Although he doesn`t want to become typecast, Annaud says he`s drawn to primitive worlds. Laughing, he says he`s strictly a product of the Parisian suburbs. His mother worked as a secretary in a chemical company, his father was employed by the state railways. After several years of being taken to the movies each Sunday, he got his first camera. This, and his immersion in prehistoric adventure comic strips, led to youthful film making. After being graduated from film school, Annaud served his compulsory military service in the Cameroons. ”Africa and the movies are my only true passions,” he says.

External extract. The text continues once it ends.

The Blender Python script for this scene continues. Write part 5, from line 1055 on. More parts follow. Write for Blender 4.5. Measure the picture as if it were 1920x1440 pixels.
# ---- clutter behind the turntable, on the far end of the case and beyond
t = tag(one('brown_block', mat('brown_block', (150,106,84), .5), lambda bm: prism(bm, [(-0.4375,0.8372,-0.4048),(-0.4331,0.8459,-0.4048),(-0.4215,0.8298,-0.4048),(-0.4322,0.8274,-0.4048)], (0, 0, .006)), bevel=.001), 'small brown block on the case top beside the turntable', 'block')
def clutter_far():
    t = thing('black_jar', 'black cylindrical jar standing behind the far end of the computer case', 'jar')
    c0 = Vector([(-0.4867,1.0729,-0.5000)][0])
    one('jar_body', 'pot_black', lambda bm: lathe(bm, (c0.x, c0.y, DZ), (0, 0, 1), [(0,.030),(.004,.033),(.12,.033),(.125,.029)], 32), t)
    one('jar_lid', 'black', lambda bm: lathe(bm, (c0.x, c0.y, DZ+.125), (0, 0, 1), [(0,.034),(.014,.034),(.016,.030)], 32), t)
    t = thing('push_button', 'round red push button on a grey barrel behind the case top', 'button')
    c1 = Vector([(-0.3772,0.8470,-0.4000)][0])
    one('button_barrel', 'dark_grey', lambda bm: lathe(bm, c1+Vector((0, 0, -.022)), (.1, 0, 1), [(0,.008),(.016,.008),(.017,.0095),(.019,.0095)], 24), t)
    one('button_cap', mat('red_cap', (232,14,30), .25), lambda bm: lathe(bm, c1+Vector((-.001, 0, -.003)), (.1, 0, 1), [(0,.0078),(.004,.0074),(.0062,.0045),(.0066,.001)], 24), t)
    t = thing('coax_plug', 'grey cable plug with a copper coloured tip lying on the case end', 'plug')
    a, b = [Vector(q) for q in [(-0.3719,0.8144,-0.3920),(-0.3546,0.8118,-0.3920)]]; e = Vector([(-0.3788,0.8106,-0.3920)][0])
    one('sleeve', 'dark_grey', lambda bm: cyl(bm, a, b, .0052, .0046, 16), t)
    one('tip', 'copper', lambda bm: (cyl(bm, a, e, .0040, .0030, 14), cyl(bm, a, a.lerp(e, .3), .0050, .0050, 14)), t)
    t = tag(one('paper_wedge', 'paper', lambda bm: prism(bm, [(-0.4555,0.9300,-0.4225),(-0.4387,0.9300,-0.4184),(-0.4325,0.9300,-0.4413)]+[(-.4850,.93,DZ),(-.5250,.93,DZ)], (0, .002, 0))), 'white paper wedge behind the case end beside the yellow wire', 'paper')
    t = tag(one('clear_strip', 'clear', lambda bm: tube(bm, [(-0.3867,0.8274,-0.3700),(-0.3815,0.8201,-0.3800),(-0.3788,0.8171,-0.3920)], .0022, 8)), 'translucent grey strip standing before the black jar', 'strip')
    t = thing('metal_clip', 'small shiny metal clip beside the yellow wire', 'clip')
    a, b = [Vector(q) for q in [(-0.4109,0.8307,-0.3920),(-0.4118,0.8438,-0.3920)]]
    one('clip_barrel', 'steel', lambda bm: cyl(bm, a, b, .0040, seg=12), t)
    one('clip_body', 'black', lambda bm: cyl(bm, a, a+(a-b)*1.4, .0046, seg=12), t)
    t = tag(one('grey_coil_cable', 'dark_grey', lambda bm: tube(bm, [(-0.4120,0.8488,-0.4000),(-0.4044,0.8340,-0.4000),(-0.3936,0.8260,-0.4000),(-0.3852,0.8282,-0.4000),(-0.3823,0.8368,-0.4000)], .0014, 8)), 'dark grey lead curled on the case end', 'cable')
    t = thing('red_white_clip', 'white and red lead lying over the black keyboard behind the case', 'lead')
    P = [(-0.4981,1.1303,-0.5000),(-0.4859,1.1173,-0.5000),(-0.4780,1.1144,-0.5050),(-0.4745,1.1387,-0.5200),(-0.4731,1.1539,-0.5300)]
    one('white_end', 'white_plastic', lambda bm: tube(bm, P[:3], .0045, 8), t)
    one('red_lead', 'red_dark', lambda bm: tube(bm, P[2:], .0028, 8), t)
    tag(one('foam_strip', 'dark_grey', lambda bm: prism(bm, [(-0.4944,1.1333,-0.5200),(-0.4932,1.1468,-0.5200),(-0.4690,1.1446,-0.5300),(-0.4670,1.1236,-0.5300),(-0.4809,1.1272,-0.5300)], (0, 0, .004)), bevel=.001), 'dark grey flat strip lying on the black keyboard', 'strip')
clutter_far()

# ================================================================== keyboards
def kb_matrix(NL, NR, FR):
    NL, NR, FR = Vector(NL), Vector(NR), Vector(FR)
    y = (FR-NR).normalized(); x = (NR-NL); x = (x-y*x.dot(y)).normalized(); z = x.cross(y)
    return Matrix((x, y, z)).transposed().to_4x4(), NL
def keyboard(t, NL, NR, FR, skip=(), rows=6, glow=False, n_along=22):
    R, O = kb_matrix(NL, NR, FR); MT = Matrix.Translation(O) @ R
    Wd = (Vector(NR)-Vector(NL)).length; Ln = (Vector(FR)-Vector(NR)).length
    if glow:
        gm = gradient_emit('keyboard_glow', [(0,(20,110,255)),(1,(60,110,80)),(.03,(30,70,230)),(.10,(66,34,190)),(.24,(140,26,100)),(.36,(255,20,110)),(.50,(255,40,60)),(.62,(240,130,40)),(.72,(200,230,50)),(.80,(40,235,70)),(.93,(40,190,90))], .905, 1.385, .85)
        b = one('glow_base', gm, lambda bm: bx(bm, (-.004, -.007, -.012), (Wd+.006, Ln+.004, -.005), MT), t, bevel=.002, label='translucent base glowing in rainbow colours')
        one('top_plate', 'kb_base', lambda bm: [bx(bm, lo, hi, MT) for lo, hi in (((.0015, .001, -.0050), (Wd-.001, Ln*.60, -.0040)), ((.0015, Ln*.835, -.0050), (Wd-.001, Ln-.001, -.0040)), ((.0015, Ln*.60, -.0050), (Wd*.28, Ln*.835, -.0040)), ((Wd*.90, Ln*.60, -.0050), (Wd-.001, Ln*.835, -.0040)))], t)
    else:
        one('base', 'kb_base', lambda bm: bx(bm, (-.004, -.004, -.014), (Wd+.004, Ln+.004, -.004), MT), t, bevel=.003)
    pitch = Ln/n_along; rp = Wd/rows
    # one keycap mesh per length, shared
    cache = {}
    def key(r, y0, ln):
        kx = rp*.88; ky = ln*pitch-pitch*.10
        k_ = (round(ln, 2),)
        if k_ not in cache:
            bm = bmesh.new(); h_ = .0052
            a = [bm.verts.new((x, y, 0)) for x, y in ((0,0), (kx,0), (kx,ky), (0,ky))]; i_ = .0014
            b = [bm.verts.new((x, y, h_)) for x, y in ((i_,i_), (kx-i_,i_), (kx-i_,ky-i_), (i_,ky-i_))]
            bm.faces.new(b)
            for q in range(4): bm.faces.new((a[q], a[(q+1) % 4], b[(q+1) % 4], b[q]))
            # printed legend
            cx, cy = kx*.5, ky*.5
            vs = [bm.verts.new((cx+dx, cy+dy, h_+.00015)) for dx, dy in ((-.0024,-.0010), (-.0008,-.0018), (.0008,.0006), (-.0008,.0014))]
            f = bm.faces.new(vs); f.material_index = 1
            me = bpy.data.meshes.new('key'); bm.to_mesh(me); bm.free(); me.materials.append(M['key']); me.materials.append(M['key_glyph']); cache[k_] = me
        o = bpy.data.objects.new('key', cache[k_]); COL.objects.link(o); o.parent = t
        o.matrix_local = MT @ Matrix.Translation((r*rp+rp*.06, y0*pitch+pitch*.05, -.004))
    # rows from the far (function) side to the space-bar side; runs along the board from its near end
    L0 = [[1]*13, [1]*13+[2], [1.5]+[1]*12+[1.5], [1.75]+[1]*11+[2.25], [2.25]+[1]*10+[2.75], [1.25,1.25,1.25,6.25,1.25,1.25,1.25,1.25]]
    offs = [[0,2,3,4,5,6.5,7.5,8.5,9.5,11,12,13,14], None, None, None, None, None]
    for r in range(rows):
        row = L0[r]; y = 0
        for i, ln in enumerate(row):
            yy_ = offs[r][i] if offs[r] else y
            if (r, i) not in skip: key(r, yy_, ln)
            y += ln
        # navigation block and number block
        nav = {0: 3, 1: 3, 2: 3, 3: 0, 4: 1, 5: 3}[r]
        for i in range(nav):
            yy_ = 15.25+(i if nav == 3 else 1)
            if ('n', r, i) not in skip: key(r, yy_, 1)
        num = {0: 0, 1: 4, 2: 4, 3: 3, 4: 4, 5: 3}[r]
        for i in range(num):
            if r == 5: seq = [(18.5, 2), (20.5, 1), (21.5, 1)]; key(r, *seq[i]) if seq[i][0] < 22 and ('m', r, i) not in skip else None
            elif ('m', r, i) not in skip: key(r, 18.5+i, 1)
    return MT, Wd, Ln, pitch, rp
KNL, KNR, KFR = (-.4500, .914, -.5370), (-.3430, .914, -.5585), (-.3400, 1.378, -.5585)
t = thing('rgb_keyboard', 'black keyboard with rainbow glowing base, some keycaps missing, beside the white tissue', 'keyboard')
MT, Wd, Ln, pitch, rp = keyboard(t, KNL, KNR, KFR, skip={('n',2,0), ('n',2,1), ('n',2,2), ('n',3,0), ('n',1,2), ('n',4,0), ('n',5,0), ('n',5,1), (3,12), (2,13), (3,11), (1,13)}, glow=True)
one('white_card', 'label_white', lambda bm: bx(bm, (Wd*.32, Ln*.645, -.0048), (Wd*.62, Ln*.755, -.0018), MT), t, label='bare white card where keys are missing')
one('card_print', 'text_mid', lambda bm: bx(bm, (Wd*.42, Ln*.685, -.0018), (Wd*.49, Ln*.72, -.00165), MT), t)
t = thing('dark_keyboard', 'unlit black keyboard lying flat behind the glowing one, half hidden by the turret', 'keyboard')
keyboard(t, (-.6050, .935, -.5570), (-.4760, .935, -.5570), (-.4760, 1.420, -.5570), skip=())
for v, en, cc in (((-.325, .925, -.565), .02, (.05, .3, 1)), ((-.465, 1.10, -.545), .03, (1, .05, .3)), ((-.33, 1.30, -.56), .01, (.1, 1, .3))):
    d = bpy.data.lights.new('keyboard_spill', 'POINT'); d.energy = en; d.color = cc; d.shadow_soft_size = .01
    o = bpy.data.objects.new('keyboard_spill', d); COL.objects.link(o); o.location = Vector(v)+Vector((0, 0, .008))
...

”In Africa, I discovered the universe of emotion and instinct and understood the value of behavior over speech.” That perhaps accounts for his comfort with scripts having little or no dialogue, including his genuflection to Africa, ”Black and White in Color,” which won an Academy Award in 1977. Annaud, his wife and their two daughters mostly divide their time between a Paris apartment and a farm a few hours away. ”It`s always been my dream to live in a monastery in the woods,” he says. ”I feel well there on my farm, in old jeans, in an old shirt, surrounded by books. But I spend three months each year in the Third World. I can get closer to my instincts on these trips. ”I`m a nonviolent person, but I understand why there is aggression and other impulses not so pleasant. This, of course, is the privilege of someone who can afford the trip, as a substitute for psychoanalysis.

”Right now, I`m starting work on a project based on a complex Marguerite Duras novel, `The Lover,` in which this very intellectual woman describes what she felt in her guts when she was 15. As for my experience making `The Bear,` I was absolutely transformed by it. My wife, who was pregnant at the time, would come down to the set. When I was directing my bear, I felt I was directing my child. Now I see my child trying to walk, and I think it`s my bear.”